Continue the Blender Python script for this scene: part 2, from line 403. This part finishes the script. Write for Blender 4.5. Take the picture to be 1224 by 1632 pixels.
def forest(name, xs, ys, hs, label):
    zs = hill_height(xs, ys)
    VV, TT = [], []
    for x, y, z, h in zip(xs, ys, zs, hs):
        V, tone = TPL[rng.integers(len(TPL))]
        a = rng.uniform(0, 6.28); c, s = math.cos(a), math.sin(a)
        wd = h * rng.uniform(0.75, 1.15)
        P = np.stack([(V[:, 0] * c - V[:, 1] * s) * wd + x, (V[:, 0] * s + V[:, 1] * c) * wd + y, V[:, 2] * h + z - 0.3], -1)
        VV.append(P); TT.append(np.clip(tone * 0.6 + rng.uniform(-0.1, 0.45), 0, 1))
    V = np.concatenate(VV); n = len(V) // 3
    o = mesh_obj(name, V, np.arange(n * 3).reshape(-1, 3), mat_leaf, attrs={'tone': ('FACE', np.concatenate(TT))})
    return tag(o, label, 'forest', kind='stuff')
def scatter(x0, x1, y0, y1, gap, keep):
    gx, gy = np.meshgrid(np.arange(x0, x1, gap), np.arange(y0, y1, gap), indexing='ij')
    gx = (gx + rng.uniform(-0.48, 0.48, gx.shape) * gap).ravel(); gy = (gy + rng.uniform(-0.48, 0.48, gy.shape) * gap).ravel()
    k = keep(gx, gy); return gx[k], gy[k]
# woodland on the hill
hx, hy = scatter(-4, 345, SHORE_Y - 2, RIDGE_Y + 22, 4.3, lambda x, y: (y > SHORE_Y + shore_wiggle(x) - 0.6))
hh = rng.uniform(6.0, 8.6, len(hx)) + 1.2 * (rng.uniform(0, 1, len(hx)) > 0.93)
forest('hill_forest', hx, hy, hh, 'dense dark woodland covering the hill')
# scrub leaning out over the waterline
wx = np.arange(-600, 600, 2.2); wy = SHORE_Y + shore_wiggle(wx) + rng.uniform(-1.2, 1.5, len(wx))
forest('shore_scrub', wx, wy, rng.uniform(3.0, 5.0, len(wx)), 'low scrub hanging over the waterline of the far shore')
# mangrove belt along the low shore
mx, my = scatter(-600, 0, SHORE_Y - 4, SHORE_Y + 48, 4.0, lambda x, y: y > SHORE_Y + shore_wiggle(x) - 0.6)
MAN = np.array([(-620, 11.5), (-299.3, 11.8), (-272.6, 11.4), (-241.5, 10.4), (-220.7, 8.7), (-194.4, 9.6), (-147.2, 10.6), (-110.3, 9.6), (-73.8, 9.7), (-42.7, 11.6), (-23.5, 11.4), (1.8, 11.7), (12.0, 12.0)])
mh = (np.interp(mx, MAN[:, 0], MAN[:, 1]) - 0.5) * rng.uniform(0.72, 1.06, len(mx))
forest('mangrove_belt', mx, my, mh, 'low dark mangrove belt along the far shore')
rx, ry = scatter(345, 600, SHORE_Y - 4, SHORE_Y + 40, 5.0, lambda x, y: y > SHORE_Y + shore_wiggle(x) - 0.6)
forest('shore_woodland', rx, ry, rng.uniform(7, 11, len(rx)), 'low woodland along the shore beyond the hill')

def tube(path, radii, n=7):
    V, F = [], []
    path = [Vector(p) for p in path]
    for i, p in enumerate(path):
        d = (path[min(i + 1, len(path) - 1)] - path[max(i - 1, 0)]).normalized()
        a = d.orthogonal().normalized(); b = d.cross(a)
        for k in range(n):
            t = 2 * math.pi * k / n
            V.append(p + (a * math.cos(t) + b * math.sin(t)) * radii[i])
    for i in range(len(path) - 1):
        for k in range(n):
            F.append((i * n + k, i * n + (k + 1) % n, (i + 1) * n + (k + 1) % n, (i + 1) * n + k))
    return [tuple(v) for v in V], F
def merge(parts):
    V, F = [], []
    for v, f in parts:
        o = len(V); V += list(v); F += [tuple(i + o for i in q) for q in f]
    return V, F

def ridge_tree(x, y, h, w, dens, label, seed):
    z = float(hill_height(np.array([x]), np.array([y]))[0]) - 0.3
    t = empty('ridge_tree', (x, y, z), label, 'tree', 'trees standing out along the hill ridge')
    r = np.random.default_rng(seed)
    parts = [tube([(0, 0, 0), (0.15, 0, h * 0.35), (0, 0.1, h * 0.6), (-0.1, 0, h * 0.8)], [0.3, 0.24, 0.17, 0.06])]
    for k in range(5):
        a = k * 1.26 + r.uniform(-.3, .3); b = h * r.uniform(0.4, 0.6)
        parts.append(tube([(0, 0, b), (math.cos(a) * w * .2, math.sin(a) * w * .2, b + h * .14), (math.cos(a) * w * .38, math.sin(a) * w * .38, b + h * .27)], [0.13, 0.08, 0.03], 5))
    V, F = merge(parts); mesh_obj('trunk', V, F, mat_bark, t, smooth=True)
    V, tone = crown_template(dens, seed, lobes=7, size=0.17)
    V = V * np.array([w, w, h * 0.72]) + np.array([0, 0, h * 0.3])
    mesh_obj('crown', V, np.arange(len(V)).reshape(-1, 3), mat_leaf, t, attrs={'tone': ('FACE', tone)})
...
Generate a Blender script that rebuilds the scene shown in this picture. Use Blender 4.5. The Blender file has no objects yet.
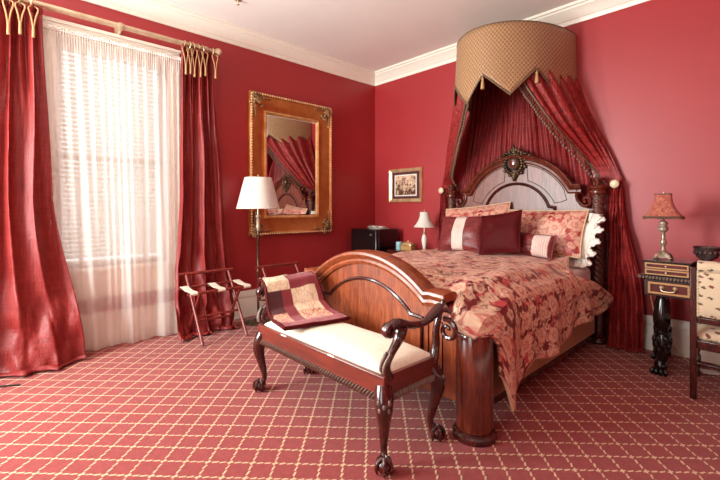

● **What this task involves**
Go through the material and copy out every line with "Blender" in it.

● **Answer in full**
Continue the Blender Python script for this scene: part 2, from line 403. This part finishes the script. Write for Blender 4.5. Take the picture to be 1224 by 1632 pixels.
Generate a Blender script that rebuilds the scene shown in this picture. Use Blender 4.5. The Blender file has no objects yet.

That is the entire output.